Cependant, la militante pour les droits des femmes a déploré le manque criant des données fiables  sur la réalité de la famille marocaine, tout en indiquant que la dernière étude en la matière effectuée par le HCP, remonte au 1995, avant de mettre l’accent sur le fait que les données du recensement général ne reflètent pas de manière assez claire la réalité de la famille marocaine, notamment le rôle économique rempli par la femme dans les ménages.

Autrement dit, « une véritable réforme du Code de la famille doit abroger l’héritage par agnation « Taasib, qui n’a pas d’existence dans le texte religieux. Il s’agit d’une grande injustice à l’égard de la femme », a-t-elle martelé.  Et de poursuivre : « Nous voulons une réforme profonde du statut et non pas un changement de forme ».

Autre point non moins important, a-t-elle indiqué, celui de l’âge du mariage. Cela étant,  la nouvelle loi ne devrait point contenir des exceptions, en autorisant le mariage l’âge du mariage à 17 ans. « A cet âge, l’école demeure le lieu idoine pour la fille. L’objectif escompté est celui d’assurer son autonomisation financière », a-t-elle déclaré avec insistance.

Abondant dans le même ordre d’idées, la conférencière a appelé à une nouvelle approche herméneutique voire une lecture éclairée du texte coranique, notamment en matière de la polygamie, tout en faisant au verset coranique qui dit : «Vous ne pourrez jamais être équitable entre vos femmes. »

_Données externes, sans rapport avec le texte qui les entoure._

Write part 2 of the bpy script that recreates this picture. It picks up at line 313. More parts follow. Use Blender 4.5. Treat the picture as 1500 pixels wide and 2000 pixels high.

Il faut dire, selon elle, que  les propositions étalées par le gouvernement sont confuses. Sur 139 propositions de réforme, seulement 17 ont été dévoilées à l’opinion publique, tout en déplorant le fait que ces propositions ne contiennent pas des mesures tangibles.

Nouzha Skalli s’est également  interrogée sur  les raisons qui ont poussé les Oulémas a refusé l’adoption de la mesure du recours au test ADN lors de la procédure de la reconnaissance de la parenté, tout en faisant aussi  référence au droit de successions qui ne permet point sur même pied d’égalité les deux sexes, notamment entre les musulmans et les non- musulmans.

Afin de mener à bout l’ensemble des revendications du mouvement des femmes, elle a appelé les partis politiques progressistes et démocratiques et la société civile à faire face à la campagne idéologique et rétrograde visant à maintenir le statue quo.

Des recommandations en dessous des attentes

De son côté, Rachida Tahiri, Secrétaire générale de l’association « Awal-Houriates », a appelé à en finir avec la domination masculine en vue d’instaurer une parité entre les deux genres. L’experte dans l’approche genre, s’est ainsi interrogée sur la campagne injustifiée  que mènent certains milieux pour stopper la réforme du Code De famille.

Pour elle aussi, les recommandations annoncées par le gouvernement ne sont pas claires. « Le gouvernement s’est contenté d’annoncer des «  axes », au lieu des mesures contenant l’essence de la réforme », a-t-elle fait remarquer.

« Il s’agit des recommandations qui se situent en dessous des attentes du mouvement de la femme », a-t-elle regretté.

En termes plus clairs , « le législateur est appelé à se conformer à la raison, en tenant compte des normes et référentiels encadrant l’acte législatif, à savoir la Constitution, et les engagements internationaux du Royaume, particulièrement le protocole facultatif à la CEDAW qui constitue une partie intégrante de la loi marocaine », a-t-elle précisé.

La conférence a ainsi déploré l’utilisation de l’expression « enfant adultérin »,  tout en soulignant que la Constitution marocaine dispose dans son article 32 que l’Etat « assure une égale protection juridique et une égale considération sociale et morale à tous les enfants, abstraction faite de leur situation familiale. » Rachida Tahiri a indiqué dans ce sens qu’une « réforme en bonne et due forme doit interagir avec la réalité loin de toute une position schizophrénique. »  Autrement dit, « la réforme du Code de la famille  doit se mettre au diapason de la réalité de la famille marocaine,  qui a connu des mutations profondes ».  « Cela exige une reconstruction des piliers de la loi et ce sur la base du droit objectif et non pas des règles qui datent de plus de 14 siècle, étant donné que la finalité de la religion est celle de préserver l’être humain et éliminer, par conséquent,  l’injustice», a-t-elle recommandé. Ainsi, l’intervenante a mis en garde contre certains discours qui prétendent que la réforme du Code de la famille vise à priver l’Homme de ces droits. «Loin s’en faut ! Il s’agit d’un discours fallacieux,  destiné à induire en erreur l’opinion publique», a-t-elle expliqué,  tout en invitant les fuqahas à sortir de «la logique du flou».